PostgreSQL is our preferred database.

Notes:

  • Traditional RDBMS' are well understood by our development team
  • Our operations team is more experienced with SQL systems vs newer NOSQL databases
  • PostgreSQL can fulfill a similar role to NOSQL databases using the built-in JSON data types.
  • There are mature libraries and tools for working with PostgreSQL
  • Performance characteristics are well understood and adequate

Redis

Redis is the preferred choice for in-memory storage of data. It performs comparably with memcached in traditional caching scenarios but also supports more powerful data types.

Redis is also suitable as a persistent data store when configured correctly. This is at the expense of some performance, but may be used as such where it makes sense.

Amazon SNS/SQS

Amazon's notification and messaging services are the preferred choice when a reliable internal message queue is required.

RabbitMQ (Mozilla's Pulse)

Messages which are relevant to a wider audience may be published to Mozilla's Pulse service. While it is possible to use Pulse for non-sensitive internal messages, Amazon SNS/SQS is preferred.

Conceptual Choices

OpenAPI (Swagger)

RESTful

No Synchronized Deployments

Conduit is made up of a number of services, some large (BMO, Phabricator), some small (lando-ui, lando-api). Each of these services communicates with at least one of the others. Thus, there are occasions in which modifications to two (or more) services are necessary to fix an issue or implement a new feature.
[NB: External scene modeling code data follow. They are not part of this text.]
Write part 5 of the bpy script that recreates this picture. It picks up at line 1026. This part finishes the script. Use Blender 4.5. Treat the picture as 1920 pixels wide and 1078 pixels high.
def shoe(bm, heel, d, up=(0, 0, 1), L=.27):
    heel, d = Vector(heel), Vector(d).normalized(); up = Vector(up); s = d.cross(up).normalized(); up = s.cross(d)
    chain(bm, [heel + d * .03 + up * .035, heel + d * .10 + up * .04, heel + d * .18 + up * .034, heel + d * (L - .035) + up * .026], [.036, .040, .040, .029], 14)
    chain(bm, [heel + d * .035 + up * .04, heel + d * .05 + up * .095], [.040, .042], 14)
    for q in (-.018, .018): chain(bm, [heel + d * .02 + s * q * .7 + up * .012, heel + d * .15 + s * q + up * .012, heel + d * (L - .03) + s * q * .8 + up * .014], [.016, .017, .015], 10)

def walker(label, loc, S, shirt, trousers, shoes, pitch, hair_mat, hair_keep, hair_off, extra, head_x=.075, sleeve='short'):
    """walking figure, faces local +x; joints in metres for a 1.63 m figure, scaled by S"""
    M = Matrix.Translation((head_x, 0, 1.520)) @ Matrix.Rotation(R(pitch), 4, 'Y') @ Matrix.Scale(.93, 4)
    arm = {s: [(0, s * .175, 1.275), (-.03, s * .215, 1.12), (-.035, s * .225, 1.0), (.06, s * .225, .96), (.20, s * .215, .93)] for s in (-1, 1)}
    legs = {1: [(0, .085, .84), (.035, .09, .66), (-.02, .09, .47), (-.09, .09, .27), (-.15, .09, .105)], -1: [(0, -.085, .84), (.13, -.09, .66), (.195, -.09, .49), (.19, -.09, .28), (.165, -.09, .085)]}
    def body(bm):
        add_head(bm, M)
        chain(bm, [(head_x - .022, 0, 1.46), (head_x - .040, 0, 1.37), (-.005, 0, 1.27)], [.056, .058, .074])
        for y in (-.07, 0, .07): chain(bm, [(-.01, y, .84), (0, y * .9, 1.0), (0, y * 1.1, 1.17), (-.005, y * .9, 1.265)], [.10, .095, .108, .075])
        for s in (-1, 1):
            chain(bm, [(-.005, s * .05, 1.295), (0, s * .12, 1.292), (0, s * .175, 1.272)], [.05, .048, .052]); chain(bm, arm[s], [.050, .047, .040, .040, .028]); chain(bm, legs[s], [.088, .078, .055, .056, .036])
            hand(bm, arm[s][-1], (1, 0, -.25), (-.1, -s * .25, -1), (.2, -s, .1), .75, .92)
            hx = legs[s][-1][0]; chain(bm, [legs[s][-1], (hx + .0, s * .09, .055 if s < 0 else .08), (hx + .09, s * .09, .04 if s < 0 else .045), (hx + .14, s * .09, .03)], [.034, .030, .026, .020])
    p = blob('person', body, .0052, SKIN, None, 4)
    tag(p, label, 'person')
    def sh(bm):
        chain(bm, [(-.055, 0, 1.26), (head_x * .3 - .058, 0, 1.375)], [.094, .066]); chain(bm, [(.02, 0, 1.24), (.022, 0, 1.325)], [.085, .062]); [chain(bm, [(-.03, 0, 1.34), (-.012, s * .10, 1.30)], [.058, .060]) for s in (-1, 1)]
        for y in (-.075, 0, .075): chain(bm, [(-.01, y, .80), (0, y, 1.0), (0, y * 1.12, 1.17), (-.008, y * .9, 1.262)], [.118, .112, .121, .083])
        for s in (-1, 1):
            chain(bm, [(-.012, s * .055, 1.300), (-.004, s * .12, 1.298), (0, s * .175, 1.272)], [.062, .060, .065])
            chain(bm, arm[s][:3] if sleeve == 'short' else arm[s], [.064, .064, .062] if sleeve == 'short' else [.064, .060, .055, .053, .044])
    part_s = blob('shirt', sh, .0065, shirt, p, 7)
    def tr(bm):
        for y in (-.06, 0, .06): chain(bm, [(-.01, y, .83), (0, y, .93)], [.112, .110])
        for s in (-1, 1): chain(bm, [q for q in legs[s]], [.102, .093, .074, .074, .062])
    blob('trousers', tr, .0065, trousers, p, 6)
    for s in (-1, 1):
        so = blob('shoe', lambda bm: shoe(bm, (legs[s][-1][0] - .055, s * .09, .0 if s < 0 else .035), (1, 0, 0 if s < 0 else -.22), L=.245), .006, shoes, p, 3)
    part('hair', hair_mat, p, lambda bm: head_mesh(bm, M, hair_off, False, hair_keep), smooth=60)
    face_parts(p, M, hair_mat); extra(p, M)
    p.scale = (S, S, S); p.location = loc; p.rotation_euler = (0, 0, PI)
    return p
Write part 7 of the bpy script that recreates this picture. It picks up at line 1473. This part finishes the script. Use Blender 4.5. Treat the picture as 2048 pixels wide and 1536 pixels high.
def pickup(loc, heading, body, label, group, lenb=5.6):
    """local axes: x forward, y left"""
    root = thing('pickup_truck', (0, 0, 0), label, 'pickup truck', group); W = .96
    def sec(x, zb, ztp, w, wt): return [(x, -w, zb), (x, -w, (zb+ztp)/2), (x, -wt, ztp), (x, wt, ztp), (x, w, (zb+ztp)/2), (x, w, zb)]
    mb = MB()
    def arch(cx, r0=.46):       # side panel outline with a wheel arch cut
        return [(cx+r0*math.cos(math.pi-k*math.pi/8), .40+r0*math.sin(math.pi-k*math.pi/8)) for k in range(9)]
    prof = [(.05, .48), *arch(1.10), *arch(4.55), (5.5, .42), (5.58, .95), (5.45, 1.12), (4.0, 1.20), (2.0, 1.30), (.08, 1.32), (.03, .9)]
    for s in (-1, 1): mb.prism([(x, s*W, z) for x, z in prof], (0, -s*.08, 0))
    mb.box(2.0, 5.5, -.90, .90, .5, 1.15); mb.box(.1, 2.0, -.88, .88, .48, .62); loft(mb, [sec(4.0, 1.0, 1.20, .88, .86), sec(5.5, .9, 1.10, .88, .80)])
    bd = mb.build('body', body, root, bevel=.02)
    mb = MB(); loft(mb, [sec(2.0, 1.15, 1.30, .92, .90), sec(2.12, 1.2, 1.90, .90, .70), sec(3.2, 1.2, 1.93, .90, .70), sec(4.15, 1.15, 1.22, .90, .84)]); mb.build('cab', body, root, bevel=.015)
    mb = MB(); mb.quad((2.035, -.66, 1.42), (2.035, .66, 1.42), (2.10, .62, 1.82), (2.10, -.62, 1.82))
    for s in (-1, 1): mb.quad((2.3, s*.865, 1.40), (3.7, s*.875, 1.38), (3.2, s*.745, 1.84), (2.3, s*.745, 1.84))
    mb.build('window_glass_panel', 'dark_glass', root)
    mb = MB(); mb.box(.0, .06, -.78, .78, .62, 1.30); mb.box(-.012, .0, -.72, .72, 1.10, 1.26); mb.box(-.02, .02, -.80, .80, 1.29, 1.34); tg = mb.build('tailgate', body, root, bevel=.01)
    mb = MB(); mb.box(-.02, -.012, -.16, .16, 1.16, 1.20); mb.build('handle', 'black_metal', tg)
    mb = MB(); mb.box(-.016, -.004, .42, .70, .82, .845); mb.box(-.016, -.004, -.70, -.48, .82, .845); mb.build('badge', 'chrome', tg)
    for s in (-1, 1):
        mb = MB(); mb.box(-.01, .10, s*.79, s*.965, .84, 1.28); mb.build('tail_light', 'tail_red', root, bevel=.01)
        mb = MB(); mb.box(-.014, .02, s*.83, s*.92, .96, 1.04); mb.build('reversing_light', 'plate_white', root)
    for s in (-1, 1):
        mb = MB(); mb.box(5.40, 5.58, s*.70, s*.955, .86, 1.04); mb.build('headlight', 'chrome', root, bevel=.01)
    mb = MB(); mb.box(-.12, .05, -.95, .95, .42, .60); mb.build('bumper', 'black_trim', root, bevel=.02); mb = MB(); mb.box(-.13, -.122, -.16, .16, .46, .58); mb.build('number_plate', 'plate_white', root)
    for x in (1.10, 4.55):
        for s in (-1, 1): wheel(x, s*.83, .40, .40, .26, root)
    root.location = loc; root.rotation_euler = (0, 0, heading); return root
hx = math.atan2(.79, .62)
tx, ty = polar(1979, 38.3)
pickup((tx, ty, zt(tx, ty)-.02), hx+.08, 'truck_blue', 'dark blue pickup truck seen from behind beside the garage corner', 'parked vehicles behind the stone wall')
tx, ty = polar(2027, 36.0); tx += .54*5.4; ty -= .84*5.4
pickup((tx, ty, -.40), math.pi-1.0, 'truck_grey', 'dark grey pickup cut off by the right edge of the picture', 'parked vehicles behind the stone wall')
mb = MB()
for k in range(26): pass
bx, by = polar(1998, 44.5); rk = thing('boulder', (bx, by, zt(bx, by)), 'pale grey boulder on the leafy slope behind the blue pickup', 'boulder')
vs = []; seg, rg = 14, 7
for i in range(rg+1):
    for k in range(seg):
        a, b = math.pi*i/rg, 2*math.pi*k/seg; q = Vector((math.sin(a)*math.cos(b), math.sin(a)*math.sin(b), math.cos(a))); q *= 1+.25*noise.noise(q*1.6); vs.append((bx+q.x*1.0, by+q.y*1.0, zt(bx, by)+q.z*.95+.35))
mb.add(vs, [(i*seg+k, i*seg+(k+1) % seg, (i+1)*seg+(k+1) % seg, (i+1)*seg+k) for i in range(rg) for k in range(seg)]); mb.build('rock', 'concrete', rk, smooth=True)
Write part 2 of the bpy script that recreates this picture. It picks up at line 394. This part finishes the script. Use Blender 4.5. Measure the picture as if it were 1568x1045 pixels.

In these cases, it is important to carefully plan the changes to not require synchronized deployments. Especially in the case of the larger applications, timing deployments can be difficult, and there always exists the possibility that one service will have to be rolled back, further complicating the situation. Instead, changes should be designed to be backwards compatible, such that they can exist on one system before the associated change is rolled out to the other. Versioned APIs would make this easiest, but in other cases simple checks like the absence or presence of a particular key in a request or response is sufficient.

Ideally, in the case of a change to two systems, both will be backwards compatible, but we may be able to get away with only having one be fully compatible if there exists a reasonable certainty that it will be deployed first.